◆ Set problem ◆
Every line of the material is to be repeated exactly as it stands.

◆ Data segment ◆
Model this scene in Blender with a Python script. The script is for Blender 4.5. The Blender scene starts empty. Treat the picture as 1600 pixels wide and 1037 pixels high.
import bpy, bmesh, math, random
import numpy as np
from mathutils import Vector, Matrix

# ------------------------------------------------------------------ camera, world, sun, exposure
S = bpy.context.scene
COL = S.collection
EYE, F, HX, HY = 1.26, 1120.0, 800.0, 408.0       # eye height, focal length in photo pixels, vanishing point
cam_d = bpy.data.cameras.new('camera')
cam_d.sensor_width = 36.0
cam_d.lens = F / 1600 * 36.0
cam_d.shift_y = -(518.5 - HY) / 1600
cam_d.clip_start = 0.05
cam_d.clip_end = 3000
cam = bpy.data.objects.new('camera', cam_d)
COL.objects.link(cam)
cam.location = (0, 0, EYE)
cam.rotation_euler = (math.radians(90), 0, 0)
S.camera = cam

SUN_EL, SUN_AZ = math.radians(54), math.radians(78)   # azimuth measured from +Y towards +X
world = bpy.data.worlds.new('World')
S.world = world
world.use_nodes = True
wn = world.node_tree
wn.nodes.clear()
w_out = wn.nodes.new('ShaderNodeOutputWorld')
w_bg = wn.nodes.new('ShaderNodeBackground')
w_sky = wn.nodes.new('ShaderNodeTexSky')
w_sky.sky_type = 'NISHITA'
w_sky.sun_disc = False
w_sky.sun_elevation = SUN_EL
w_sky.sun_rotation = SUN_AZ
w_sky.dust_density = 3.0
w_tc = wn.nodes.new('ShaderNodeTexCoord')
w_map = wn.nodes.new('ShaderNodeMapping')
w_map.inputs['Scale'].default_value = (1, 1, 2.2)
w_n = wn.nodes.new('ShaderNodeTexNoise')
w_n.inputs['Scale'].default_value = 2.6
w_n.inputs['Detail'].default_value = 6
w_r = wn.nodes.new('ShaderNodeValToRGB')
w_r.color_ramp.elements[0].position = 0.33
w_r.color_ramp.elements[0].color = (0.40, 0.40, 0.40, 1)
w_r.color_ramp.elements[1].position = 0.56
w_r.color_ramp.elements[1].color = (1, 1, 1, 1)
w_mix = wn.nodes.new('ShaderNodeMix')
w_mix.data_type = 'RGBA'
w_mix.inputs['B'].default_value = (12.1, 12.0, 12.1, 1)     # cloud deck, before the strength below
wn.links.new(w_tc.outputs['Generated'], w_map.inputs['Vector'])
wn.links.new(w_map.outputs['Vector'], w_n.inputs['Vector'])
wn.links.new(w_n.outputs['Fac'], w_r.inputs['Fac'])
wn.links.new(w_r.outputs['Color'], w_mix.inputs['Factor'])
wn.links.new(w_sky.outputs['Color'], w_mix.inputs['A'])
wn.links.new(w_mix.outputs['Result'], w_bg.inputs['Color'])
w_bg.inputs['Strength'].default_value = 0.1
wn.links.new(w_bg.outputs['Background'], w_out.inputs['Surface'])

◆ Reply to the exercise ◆
Model this scene in Blender with a Python script. The script is for Blender 4.5. The Blender scene starts empty. Treat the picture as 1600 pixels wide and 1037 pixels high.
import bpy, bmesh, math, random
import numpy as np
from mathutils import Vector, Matrix

# ------------------------------------------------------------------ camera, world, sun, exposure
S = bpy.context.scene
COL = S.collection
EYE, F, HX, HY = 1.26, 1120.0, 800.0, 408.0       # eye height, focal length in photo pixels, vanishing point
cam_d = bpy.data.cameras.new('camera')
cam_d.sensor_width = 36.0
cam_d.lens = F / 1600 * 36.0
cam_d.shift_y = -(518.5 - HY) / 1600
cam_d.clip_start = 0.05
cam_d.clip_end = 3000
cam = bpy.data.objects.new('camera', cam_d)
COL.objects.link(cam)
cam.location = (0, 0, EYE)
cam.rotation_euler = (math.radians(90), 0, 0)
S.camera = cam

SUN_EL, SUN_AZ = math.radians(54), math.radians(78)   # azimuth measured from +Y towards +X
world = bpy.data.worlds.new('World')
S.world = world
world.use_nodes = True
wn = world.node_tree
wn.nodes.clear()
w_out = wn.nodes.new('ShaderNodeOutputWorld')
w_bg = wn.nodes.new('ShaderNodeBackground')
w_sky = wn.nodes.new('ShaderNodeTexSky')
w_sky.sky_type = 'NISHITA'
w_sky.sun_disc = False
w_sky.sun_elevation = SUN_EL
w_sky.sun_rotation = SUN_AZ
w_sky.dust_density = 3.0
w_tc = wn.nodes.new('ShaderNodeTexCoord')
w_map = wn.nodes.new('ShaderNodeMapping')
w_map.inputs['Scale'].default_value = (1, 1, 2.2)
w_n = wn.nodes.new('ShaderNodeTexNoise')
w_n.inputs['Scale'].default_value = 2.6
w_n.inputs['Detail'].default_value = 6
w_r = wn.nodes.new('ShaderNodeValToRGB')
w_r.color_ramp.elements[0].position = 0.33
w_r.color_ramp.elements[0].color = (0.40, 0.40, 0.40, 1)
w_r.color_ramp.elements[1].position = 0.56
w_r.color_ramp.elements[1].color = (1, 1, 1, 1)
w_mix = wn.nodes.new('ShaderNodeMix')
w_mix.data_type = 'RGBA'
w_mix.inputs['B'].default_value = (12.1, 12.0, 12.1, 1)     # cloud deck, before the strength below
wn.links.new(w_tc.outputs['Generated'], w_map.inputs['Vector'])
wn.links.new(w_map.outputs['Vector'], w_n.inputs['Vector'])
wn.links.new(w_n.outputs['Fac'], w_r.inputs['Fac'])
wn.links.new(w_r.outputs['Color'], w_mix.inputs['Factor'])
wn.links.new(w_sky.outputs['Color'], w_mix.inputs['A'])
wn.links.new(w_mix.outputs['Result'], w_bg.inputs['Color'])
w_bg.inputs['Strength'].default_value = 0.1
wn.links.new(w_bg.outputs['Background'], w_out.inputs['Surface'])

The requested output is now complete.